SUPPLIED DATA:
— begin —
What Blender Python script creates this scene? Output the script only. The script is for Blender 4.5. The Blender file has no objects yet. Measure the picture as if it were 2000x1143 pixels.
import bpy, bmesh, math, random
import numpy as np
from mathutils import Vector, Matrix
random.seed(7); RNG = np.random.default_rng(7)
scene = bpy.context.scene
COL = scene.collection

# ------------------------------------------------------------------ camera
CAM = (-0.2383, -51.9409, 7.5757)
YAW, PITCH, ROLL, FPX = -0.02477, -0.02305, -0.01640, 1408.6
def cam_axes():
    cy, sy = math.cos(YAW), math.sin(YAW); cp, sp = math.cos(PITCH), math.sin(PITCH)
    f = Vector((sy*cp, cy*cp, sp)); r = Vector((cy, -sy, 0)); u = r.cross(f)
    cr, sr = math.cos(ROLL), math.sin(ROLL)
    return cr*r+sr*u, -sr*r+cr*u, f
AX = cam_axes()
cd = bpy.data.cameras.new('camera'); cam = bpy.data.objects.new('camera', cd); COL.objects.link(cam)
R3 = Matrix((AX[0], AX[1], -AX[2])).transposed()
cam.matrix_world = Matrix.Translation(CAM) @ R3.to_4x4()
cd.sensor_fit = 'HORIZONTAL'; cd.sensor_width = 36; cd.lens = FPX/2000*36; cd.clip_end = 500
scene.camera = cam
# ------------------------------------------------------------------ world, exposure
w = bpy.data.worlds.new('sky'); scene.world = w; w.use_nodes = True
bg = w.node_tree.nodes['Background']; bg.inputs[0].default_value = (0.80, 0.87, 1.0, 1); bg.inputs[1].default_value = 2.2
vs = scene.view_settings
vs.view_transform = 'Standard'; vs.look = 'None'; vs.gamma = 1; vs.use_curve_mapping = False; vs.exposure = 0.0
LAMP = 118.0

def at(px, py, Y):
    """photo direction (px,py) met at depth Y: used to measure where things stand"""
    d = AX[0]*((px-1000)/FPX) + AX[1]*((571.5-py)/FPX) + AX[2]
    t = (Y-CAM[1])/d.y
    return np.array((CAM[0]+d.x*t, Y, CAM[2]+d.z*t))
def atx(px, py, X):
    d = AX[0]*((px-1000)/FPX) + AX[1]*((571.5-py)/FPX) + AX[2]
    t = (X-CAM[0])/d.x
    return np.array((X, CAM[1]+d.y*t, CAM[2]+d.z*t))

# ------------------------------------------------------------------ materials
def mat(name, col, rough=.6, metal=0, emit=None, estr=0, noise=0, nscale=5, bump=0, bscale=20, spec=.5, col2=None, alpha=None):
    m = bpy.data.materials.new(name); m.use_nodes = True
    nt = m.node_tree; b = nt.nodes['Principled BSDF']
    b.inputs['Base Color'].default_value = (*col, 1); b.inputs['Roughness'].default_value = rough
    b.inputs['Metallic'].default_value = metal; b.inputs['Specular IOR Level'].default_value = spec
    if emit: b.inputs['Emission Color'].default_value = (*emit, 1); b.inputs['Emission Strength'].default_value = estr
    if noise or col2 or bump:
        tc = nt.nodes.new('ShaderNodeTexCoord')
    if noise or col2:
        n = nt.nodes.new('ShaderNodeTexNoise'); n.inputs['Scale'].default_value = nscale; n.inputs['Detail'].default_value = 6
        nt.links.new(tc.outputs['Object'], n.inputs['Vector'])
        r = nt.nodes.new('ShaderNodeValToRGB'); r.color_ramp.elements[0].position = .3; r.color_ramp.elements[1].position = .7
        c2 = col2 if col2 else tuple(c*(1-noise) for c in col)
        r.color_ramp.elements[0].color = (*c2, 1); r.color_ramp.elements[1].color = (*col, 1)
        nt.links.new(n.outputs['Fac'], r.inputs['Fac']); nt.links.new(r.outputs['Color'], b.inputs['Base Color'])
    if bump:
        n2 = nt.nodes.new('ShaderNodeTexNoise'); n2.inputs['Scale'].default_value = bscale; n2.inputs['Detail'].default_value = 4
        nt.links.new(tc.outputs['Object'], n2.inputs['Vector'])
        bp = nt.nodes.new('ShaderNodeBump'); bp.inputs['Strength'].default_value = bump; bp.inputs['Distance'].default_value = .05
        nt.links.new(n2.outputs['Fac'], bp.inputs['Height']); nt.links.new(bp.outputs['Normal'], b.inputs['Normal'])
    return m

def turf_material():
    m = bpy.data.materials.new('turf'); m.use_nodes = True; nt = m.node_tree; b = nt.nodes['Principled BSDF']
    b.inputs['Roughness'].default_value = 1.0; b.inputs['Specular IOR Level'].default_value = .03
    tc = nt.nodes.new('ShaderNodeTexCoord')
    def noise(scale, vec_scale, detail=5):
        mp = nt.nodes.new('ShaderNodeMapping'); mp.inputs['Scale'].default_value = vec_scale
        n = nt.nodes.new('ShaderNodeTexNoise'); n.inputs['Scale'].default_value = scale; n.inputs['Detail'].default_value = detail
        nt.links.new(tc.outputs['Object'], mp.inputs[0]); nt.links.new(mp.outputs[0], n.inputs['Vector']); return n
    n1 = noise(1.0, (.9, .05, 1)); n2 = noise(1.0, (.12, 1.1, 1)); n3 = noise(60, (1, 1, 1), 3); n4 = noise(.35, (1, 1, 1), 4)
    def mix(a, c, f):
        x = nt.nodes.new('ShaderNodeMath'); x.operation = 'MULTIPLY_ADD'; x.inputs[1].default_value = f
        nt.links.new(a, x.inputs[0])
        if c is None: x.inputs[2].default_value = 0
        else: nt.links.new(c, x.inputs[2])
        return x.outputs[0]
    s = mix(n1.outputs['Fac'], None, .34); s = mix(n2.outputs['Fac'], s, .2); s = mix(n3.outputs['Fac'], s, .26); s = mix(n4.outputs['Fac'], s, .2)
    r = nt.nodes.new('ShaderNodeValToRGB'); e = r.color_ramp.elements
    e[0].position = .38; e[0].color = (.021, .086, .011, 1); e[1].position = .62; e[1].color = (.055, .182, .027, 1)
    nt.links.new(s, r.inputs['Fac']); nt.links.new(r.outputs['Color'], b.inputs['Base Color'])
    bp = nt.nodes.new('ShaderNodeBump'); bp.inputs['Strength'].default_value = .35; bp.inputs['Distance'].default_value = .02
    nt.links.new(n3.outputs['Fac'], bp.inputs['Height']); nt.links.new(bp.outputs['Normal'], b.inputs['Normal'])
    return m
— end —
REQUIRED TASK:
Please write out exactly the lines from the start of the data through the line that contains "COL = scene.collection", both ends included, and nothing else.

EXERCISE ANSWER:
What Blender Python script creates this scene? Output the script only. The script is for Blender 4.5. The Blender file has no objects yet. Measure the picture as if it were 2000x1143 pixels.
import bpy, bmesh, math, random
import numpy as np
from mathutils import Vector, Matrix
random.seed(7); RNG = np.random.default_rng(7)
scene = bpy.context.scene
COL = scene.collection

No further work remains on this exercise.